Why should British Jews vote for him? “If a Labour government comes in with a supermajority there will be no-one to hold them to account” Jogia said. “We need a strong voice for the Jewish community, which I don't think the Labour Party and Labour MP can give, especially in a supermajority, and we need a strong voice to stand up for Israel as well.”

He also cited Labour’s woes in Rochdale (initially backing a candidate who said Israel “allowed” October 7 to happen only to later withdraw support after more comments were revealed) and confusion over veteran left-winger Diane Abbott’s endorsement as a Labour candidate as reasons the party wasn’t to be trusted.

In the red corner

Labour’s David Pinto-Duschinsky hopes to turn the seat red for the first time since 2010. Son of a Holocaust survivor, he served as an adviser to the late Labour Chancellor Alistair Darling.

He told the JC he wanted to bring “change” to Hendon. “If you knock on the doors around here, you hear that the country is broken, that people are struggling with the cost of living crisis, they can't see a GP, they don't see police on their street and that things just aren't working as they should do.”

Will the Jewish community trust that Labour has genuinely changed? Sir Keir Starmer has transformed the party, Pinto-Duschinsky claimed “when he came to power, the very first thing he said was that he would rip antisemitism out by the roots. He’s matched strong words with even stronger actions. Jeremy Corbyn today is running against the Labour Party. That's how much it's changed.”

Pressed on whether he regretted standing for Labour in 2019 and would have effectively put Jeremy Corbyn into Downing Street if Labour had won, he said, “I'm not here to make excuses for the Labour Party under Jeremy Corbyn. It disgraced itself. Some people fought to change Labour by leaving, some of us fought to change Labour by staying and turning the party around. I led the fight in the local party against antisemitism.”

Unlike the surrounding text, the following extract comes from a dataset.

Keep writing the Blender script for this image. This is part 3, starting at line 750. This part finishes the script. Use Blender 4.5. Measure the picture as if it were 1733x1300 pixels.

Pinto-Duschinsky described the levels rising levels of antisemitism as “the most challenging and the hardest time in my lifetime to be British Jew.” He added: “We face not just the trauma and grief on the back of October 7, but a surging wave of antisemitism. I talk to people who talk about having to hide their kippot, to families whose kids have had to take off their school blazers because they have Magen Davids on them. I've even talked to people who've taken down their mezuzahs. This is an incredibly tough climate, and it breaks my heart, but it makes me even more determined to stand up for our Jewish community.”

Can Labour be trusted on Israel? Or will they, like other socialist parties have across Europe, notably in Spain, unilaterally recognise a Palestinian state?

Pinto-Duschinsky insisted: “Labour's position is really clear. We want a two-state solution. As part of the process, we will at an appropriate time move to recognise a Palestinian state. But I don't think that preconditions exist today for that recognition.”